____ Recorded information

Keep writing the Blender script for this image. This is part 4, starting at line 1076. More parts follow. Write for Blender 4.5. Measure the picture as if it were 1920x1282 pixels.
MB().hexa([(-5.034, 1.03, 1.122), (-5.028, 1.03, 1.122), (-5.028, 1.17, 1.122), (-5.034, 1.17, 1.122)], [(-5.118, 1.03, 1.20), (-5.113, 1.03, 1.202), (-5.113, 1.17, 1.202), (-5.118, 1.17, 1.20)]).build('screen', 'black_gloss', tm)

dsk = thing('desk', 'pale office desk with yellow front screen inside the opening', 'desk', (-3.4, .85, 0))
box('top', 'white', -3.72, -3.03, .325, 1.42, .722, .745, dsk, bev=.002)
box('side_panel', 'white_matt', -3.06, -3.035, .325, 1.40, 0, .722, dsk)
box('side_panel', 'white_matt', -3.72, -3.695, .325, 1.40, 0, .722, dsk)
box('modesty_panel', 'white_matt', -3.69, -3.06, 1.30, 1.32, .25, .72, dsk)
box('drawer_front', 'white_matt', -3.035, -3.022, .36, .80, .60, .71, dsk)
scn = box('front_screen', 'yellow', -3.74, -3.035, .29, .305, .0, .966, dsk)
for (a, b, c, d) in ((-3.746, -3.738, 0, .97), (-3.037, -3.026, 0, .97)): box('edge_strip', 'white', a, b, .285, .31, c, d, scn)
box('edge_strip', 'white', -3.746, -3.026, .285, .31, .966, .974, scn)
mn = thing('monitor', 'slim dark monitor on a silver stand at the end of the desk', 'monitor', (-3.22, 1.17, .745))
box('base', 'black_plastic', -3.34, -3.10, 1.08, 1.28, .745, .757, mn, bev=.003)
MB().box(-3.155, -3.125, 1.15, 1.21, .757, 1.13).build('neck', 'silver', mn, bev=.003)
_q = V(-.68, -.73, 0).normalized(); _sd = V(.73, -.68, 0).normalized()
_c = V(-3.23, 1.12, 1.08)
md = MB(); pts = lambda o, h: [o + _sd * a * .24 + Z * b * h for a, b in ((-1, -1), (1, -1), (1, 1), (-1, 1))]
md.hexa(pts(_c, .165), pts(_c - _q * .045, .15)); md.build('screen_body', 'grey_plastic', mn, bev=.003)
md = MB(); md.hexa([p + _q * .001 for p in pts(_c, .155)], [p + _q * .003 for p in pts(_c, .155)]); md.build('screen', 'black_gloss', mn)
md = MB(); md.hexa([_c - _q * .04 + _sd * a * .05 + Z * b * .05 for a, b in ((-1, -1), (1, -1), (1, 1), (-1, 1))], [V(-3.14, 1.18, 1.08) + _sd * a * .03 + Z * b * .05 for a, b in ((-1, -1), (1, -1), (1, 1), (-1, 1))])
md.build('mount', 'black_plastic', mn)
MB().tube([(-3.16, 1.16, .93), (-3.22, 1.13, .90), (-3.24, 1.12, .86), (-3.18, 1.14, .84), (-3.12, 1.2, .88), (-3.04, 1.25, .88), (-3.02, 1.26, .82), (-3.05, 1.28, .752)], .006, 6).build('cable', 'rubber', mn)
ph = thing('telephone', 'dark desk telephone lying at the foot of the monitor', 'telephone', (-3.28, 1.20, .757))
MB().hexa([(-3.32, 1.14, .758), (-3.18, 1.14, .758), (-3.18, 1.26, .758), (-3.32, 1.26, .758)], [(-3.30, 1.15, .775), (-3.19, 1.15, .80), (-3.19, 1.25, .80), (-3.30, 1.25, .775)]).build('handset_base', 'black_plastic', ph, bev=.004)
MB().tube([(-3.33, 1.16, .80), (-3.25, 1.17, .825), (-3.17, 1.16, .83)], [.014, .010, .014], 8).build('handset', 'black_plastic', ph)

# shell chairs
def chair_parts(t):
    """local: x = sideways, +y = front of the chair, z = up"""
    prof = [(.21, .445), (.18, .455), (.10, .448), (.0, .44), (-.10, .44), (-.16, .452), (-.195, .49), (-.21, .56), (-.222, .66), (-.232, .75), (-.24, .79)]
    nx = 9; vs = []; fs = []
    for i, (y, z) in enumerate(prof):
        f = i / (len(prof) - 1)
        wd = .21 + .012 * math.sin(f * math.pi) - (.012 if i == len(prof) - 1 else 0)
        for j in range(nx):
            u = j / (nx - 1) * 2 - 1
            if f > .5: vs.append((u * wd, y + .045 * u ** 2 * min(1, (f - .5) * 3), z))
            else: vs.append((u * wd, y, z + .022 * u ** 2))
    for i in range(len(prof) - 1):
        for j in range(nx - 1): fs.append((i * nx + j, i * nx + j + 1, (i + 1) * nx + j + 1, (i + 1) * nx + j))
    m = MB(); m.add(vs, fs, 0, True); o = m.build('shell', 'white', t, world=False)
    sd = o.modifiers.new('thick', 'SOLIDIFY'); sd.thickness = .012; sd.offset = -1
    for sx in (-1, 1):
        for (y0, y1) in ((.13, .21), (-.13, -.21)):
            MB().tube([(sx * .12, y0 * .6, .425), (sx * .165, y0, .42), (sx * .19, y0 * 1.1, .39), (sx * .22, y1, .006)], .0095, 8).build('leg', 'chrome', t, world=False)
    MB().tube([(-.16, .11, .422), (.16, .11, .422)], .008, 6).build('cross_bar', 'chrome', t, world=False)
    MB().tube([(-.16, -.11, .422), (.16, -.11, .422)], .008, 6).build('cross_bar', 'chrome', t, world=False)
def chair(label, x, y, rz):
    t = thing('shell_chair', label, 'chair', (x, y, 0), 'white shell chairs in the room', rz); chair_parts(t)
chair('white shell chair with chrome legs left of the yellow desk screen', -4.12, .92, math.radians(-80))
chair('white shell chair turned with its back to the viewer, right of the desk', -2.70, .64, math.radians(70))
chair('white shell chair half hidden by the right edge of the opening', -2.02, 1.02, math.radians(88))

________

Aim of the exercise: Extract, word for word, each line of the listing above.

Solution below:
Keep writing the Blender script for this image. This is part 4, starting at line 1076. More parts follow. Write for Blender 4.5. Measure the picture as if it were 1920x1282 pixels.
MB().hexa([(-5.034, 1.03, 1.122), (-5.028, 1.03, 1.122), (-5.028, 1.17, 1.122), (-5.034, 1.17, 1.122)], [(-5.118, 1.03, 1.20), (-5.113, 1.03, 1.202), (-5.113, 1.17, 1.202), (-5.118, 1.17, 1.20)]).build('screen', 'black_gloss', tm)

dsk = thing('desk', 'pale office desk with yellow front screen inside the opening', 'desk', (-3.4, .85, 0))
box('top', 'white', -3.72, -3.03, .325, 1.42, .722, .745, dsk, bev=.002)
box('side_panel', 'white_matt', -3.06, -3.035, .325, 1.40, 0, .722, dsk)
box('side_panel', 'white_matt', -3.72, -3.695, .325, 1.40, 0, .722, dsk)
box('modesty_panel', 'white_matt', -3.69, -3.06, 1.30, 1.32, .25, .72, dsk)
box('drawer_front', 'white_matt', -3.035, -3.022, .36, .80, .60, .71, dsk)
scn = box('front_screen', 'yellow', -3.74, -3.035, .29, .305, .0, .966, dsk)
for (a, b, c, d) in ((-3.746, -3.738, 0, .97), (-3.037, -3.026, 0, .97)): box('edge_strip', 'white', a, b, .285, .31, c, d, scn)
box('edge_strip', 'white', -3.746, -3.026, .285, .31, .966, .974, scn)
mn = thing('monitor', 'slim dark monitor on a silver stand at the end of the desk', 'monitor', (-3.22, 1.17, .745))
box('base', 'black_plastic', -3.34, -3.10, 1.08, 1.28, .745, .757, mn, bev=.003)
MB().box(-3.155, -3.125, 1.15, 1.21, .757, 1.13).build('neck', 'silver', mn, bev=.003)
_q = V(-.68, -.73, 0).normalized(); _sd = V(.73, -.68, 0).normalized()
_c = V(-3.23, 1.12, 1.08)
md = MB(); pts = lambda o, h: [o + _sd * a * .24 + Z * b * h for a, b in ((-1, -1), (1, -1), (1, 1), (-1, 1))]
md.hexa(pts(_c, .165), pts(_c - _q * .045, .15)); md.build('screen_body', 'grey_plastic', mn, bev=.003)
md = MB(); md.hexa([p + _q * .001 for p in pts(_c, .155)], [p + _q * .003 for p in pts(_c, .155)]); md.build('screen', 'black_gloss', mn)
md = MB(); md.hexa([_c - _q * .04 + _sd * a * .05 + Z * b * .05 for a, b in ((-1, -1), (1, -1), (1, 1), (-1, 1))], [V(-3.14, 1.18, 1.08) + _sd * a * .03 + Z * b * .05 for a, b in ((-1, -1), (1, -1), (1, 1), (-1, 1))])
md.build('mount', 'black_plastic', mn)
MB().tube([(-3.16, 1.16, .93), (-3.22, 1.13, .90), (-3.24, 1.12, .86), (-3.18, 1.14, .84), (-3.12, 1.2, .88), (-3.04, 1.25, .88), (-3.02, 1.26, .82), (-3.05, 1.28, .752)], .006, 6).build('cable', 'rubber', mn)
ph = thing('telephone', 'dark desk telephone lying at the foot of the monitor', 'telephone', (-3.28, 1.20, .757))
MB().hexa([(-3.32, 1.14, .758), (-3.18, 1.14, .758), (-3.18, 1.26, .758), (-3.32, 1.26, .758)], [(-3.30, 1.15, .775), (-3.19, 1.15, .80), (-3.19, 1.25, .80), (-3.30, 1.25, .775)]).build('handset_base', 'black_plastic', ph, bev=.004)
MB().tube([(-3.33, 1.16, .80), (-3.25, 1.17, .825), (-3.17, 1.16, .83)], [.014, .010, .014], 8).build('handset', 'black_plastic', ph)

# shell chairs
def chair_parts(t):
    """local: x = sideways, +y = front of the chair, z = up"""
    prof = [(.21, .445), (.18, .455), (.10, .448), (.0, .44), (-.10, .44), (-.16, .452), (-.195, .49), (-.21, .56), (-.222, .66), (-.232, .75), (-.24, .79)]
    nx = 9; vs = []; fs = []
    for i, (y, z) in enumerate(prof):
        f = i / (len(prof) - 1)
        wd = .21 + .012 * math.sin(f * math.pi) - (.012 if i == len(prof) - 1 else 0)
        for j in range(nx):
            u = j / (nx - 1) * 2 - 1
            if f > .5: vs.append((u * wd, y + .045 * u ** 2 * min(1, (f - .5) * 3), z))
            else: vs.append((u * wd, y, z + .022 * u ** 2))
    for i in range(len(prof) - 1):
        for j in range(nx - 1): fs.append((i * nx + j, i * nx + j + 1, (i + 1) * nx + j + 1, (i + 1) * nx + j))
    m = MB(); m.add(vs, fs, 0, True); o = m.build('shell', 'white', t, world=False)
    sd = o.modifiers.new('thick', 'SOLIDIFY'); sd.thickness = .012; sd.offset = -1
    for sx in (-1, 1):
        for (y0, y1) in ((.13, .21), (-.13, -.21)):
            MB().tube([(sx * .12, y0 * .6, .425), (sx * .165, y0, .42), (sx * .19, y0 * 1.1, .39), (sx * .22, y1, .006)], .0095, 8).build('leg', 'chrome', t, world=False)
    MB().tube([(-.16, .11, .422), (.16, .11, .422)], .008, 6).build('cross_bar', 'chrome', t, world=False)
    MB().tube([(-.16, -.11, .422), (.16, -.11, .422)], .008, 6).build('cross_bar', 'chrome', t, world=False)
def chair(label, x, y, rz):
    t = thing('shell_chair', label, 'chair', (x, y, 0), 'white shell chairs in the room', rz); chair_parts(t)
chair('white shell chair with chrome legs left of the yellow desk screen', -4.12, .92, math.radians(-80))
chair('white shell chair turned with its back to the viewer, right of the desk', -2.70, .64, math.radians(70))
chair('white shell chair half hidden by the right edge of the opening', -2.02, 1.02, math.radians(88))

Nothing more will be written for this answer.